Noel Campbell
Noel Campbell

It's been an interesting couple of weeks on the SPI200 since the passing of the March Equinox. The market initially came off the top pretty heavily, but has managed to hang in there for a week or more now. The run down for 5 consecutive days out of the top, has been a rarity during this bull market and well worth noting.

It's with a degree of trepidation that I discuss the topic of where the top is. But we are at a very interesting time when looking at much bigger picture cycles. David Bowden talks openly about how he used the 180-week time frame to call his October 1989 top. In Chart 1 I have run back in intervals of 180 weeks from the recent 21 March high. Going back 180 weeks takes you to 8 October 2001, just 14 days from the September 2001 low. Step back another 180 weeks and you're back to 28 April 1998, just 12 days from the April 1998 high. Finally going back 540 weeks (3 x 180) puts you at 14 November 1994, which is just 9 days from the November 1994 bear market low. You can't tell me that's not amazing!

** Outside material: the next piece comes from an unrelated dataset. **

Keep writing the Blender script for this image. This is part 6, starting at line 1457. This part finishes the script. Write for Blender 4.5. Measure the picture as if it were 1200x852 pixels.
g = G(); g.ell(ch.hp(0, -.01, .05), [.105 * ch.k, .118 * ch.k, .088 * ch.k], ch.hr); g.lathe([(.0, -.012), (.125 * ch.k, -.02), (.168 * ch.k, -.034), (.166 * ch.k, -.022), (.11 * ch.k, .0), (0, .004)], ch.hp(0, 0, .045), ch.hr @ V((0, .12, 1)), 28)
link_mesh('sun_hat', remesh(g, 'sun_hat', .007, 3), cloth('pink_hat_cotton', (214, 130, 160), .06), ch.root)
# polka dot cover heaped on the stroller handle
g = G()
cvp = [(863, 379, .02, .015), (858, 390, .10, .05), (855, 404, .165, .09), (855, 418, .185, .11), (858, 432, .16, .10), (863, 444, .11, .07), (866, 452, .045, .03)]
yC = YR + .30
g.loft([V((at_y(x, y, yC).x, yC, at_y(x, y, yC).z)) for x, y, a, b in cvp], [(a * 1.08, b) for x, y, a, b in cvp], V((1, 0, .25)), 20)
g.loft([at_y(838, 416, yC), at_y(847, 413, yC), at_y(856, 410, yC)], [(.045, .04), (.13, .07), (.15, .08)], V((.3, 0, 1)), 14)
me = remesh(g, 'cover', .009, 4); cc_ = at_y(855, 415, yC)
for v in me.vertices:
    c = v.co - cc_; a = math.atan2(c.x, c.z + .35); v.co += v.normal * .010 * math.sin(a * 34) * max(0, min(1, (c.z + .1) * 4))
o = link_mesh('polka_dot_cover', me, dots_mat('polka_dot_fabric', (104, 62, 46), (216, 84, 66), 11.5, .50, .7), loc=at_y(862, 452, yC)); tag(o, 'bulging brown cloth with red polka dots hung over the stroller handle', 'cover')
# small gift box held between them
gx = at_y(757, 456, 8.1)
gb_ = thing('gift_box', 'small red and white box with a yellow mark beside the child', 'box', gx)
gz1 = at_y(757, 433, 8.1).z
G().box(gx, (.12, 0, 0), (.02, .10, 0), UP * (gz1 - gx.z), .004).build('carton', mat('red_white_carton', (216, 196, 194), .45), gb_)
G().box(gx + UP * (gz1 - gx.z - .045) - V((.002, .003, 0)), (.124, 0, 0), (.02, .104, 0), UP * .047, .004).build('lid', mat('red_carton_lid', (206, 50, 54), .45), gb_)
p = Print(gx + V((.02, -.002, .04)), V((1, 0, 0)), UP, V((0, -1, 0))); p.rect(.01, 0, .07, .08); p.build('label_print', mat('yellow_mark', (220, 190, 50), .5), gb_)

On each occasion we are out just a little, up to 14 days, but we are also talking big time frames here. We should note that all the turns came in before all our dates when going back in weeks. Interesting point, if you go back 14 days from the 21 March 2005, takes you back to 7 March, which is the top of the market for the Dow! Like I said, we are at very interesting times, you can see why we were hotting up on looking for a top around mid-February and beyond.


Chart 1

click chart for more detail

In Chart 2 you will see we have zoomed into the more recent market action on the daily bar chart. When the market first came off the 21 March high, it eventually found support, forming a double bottom with the late February low of 4069. Now the swing off the top could easily be considered worth watching as an, ‘Overbalance in Price' and ‘Overbalance in Time' on the daily chart – which are both signs to watch out for a trend change. If the market is going to ambush the double bottom and head further south, then the first key test on the upside is the 50% danger zone, which is either 4188 as on the chart, or 4182 if you use the average of the double bottoms to determine your reference range.


Chart 2

click chart for more detail

The market has already failed once to breach the 50% level late last week, but as I write this morning (Wednesday) the market is poised to retest this level today. A key here is will it be a high volume or low volume retest. To be convinced the market is going to break this level and push higher I'd like to see at least 2 to 3 consecutive closes above this 50% level before even considering it. For now I'm watching for the failure to hold above this level with certainty. This is the way I like to trade tops and bottoms. Set up some tests and be sure to let the market prove it's at a top or a bottom first.